All Grain Brewing / Re: Making Norther Brewers "Off the Topper" Juicy?
« on: January 28, 2017, 10:29:59 AM »
There was a lot of noise in this thread, glad it died-down.

I will work on the water profile, starting with RO and bump-up the Chloride. Other than fermenting with the Vermont strain @ low temps, heavy whirlpool and dry hopping, what else ya got to tweak the kit recipe?

Have you used the vermont strain before??

I (and many others) have found it to be a bit finicky first generation - especially in a bigger beer.  It is not uncommon for people brewing 1.060+ beers with a single vial/pack to have it poop out on them around 1.018 or so.  If you are using it first generation, I would make sure to take steps to ensure large, healthy, active pitch.

Personally, I really like the yeast - but I never pitch it to a bigger IPA first generation.  My general protocol is to brew a 1.040 blonde ale first generation - low hops, no dry hop.  I then collect the yeast from the fermenter to 6  1/2 - 1 pint mason jars.  Then I use the 2nd generation for my IPA's.   I use the 6th jar for another blonde ale - repeat the yeast harvesting.  Generally, I do this 3-4 times before starting over again. 

When I use the 2nd+ generation yeast/starters, I routinely finish around 1.011-1.012 on pretty much every beer.

Otherwise, I would say to make sure you keep track of the steps you take this time, and perhaps adjust accordingly on future beers.

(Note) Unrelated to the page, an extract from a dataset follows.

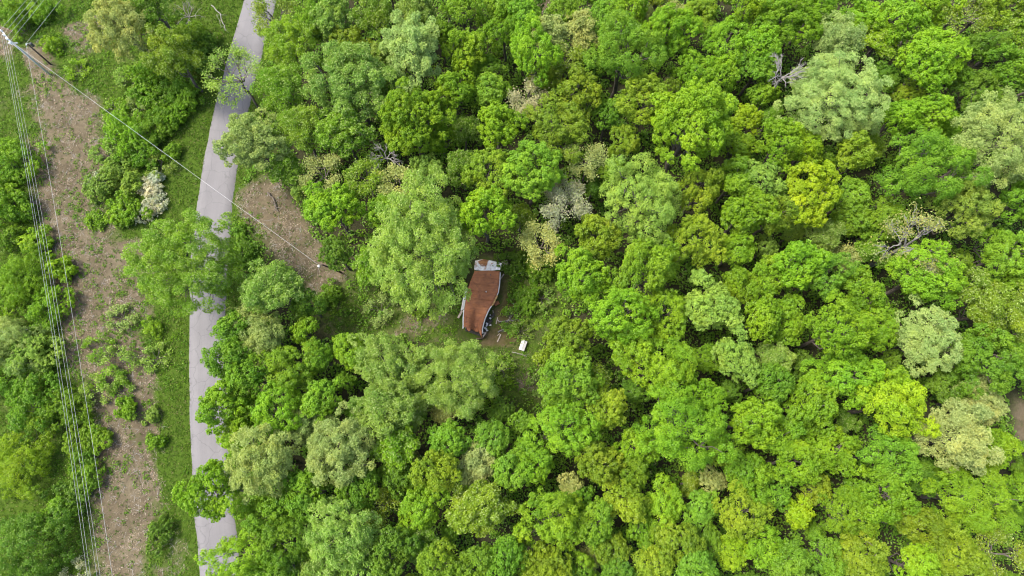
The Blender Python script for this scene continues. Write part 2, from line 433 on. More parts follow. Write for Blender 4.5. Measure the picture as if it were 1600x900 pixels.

I'm using Conan for the first time and just kegging an IPA today.  I'll have to check the FG and see where it's at.  I'm thinking I kind of screwed up on this one, because the ferment temp spiked on me (up to 72) and then I dropped it back to 65, which pretty much shut down the yeast.  I warmed it back up and swirled it a couple times, and gave it another week to finish.  I'll check it today.  I appreciate your good advice, and I'm looking forward to seeing how this beer turned out.